La Presse.ca, La Presse Débats, mardi 1 mai 2012.
Le PDG de Couche-Tard, Alain Bouchard, estime que le contexte hautement concurrentiel des dépanneurs, leurs marges extrêmement serrées et la nature même de leurs activités ne sont pas compatibles avec la syndicalisation de ces commerces. Êtes-vous d’accord avec sa vision ?

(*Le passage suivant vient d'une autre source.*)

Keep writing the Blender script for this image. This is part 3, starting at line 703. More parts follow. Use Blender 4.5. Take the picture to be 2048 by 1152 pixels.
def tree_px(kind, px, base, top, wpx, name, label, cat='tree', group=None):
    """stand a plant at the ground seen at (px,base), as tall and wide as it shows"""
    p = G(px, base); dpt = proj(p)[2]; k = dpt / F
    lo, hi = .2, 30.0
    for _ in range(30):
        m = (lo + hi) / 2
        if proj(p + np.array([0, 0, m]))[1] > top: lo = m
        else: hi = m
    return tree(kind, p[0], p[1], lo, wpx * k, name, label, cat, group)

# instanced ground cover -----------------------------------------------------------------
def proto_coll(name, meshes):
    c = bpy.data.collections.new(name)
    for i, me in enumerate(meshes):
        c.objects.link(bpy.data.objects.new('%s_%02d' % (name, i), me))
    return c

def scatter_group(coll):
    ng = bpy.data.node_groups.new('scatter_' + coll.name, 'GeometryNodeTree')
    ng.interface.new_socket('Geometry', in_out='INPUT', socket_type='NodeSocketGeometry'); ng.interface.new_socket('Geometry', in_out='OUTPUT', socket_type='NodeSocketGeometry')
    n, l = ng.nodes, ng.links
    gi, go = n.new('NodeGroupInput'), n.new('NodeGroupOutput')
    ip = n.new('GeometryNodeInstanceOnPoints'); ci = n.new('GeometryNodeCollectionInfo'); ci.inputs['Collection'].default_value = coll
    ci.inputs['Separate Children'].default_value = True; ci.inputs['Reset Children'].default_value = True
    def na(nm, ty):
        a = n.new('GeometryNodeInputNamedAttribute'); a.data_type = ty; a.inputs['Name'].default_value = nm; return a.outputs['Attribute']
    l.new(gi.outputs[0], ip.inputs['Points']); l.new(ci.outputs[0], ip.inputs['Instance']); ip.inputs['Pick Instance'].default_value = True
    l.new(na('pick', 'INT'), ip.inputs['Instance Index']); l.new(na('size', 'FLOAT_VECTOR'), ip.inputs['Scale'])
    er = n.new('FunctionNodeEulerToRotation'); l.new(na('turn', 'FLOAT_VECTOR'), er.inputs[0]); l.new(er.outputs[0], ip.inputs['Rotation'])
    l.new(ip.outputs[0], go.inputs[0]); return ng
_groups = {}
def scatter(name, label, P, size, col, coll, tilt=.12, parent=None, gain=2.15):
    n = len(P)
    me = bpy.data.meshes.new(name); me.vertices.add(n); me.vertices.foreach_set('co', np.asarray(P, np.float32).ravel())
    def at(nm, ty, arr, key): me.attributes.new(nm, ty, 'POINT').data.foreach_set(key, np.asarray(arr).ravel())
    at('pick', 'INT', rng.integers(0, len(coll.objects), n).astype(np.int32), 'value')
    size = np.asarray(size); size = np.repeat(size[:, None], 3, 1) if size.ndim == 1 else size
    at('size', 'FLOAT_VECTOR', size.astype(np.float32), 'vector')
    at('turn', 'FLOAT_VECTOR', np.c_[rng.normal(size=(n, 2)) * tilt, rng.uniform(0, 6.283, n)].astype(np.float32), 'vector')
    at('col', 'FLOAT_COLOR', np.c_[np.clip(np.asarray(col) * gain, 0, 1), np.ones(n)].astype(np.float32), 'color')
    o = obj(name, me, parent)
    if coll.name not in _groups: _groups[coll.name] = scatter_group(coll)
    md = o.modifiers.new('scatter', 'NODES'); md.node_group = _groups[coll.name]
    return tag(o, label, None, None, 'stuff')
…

L’illusion de la syndicalisation
Couche-Tard est un fleuron québécois dont le chiffre d’affaires et les profits font saliver les centrales syndicales. Néanmoins, l’industrie du dépanneur est fragile. On rapportait récemment qu’entre janvier 2008 et septembre 2011, plus de 1 000 dépanneurs québécois ont dû fermer boutique. La contrebande de cigarettes et les règlementations gouvernementales sur la vente de produits (ex. : bière, lait) font que les marges bénéficiaires sont souvent très minces. Peut-on réellement croire que la syndicalisation des Couche-Tard permettra aux employés d’améliorer leur sort? On peut en douter! D’abord, parce que la syndicalisation n’est pas un bien gratuit pour l’employé : elle implique des cotisations et du temps à consacrer à des actions militantes. Ensuite, parce qu’en alourdissant le fonctionnement des dépanneurs, on incite les propriétaires à revoir l’allocation des ressources entre leurs facteurs de production. Ainsi, pour conserver une marge bénéficiaire acceptable, ils chercheront à obtenir le même supplément de production avec moins de travailleurs. Ce faisant, on peut présumer que ce sont des milliers d’emplois, souvent occupés par des étudiants, qui disparaîtront. Les bénéfices de la syndicalisation ne sont souvent qu’une illusion entretenue par des bureaucraties syndicales dans leur insatiable quête de revenus de cotisation.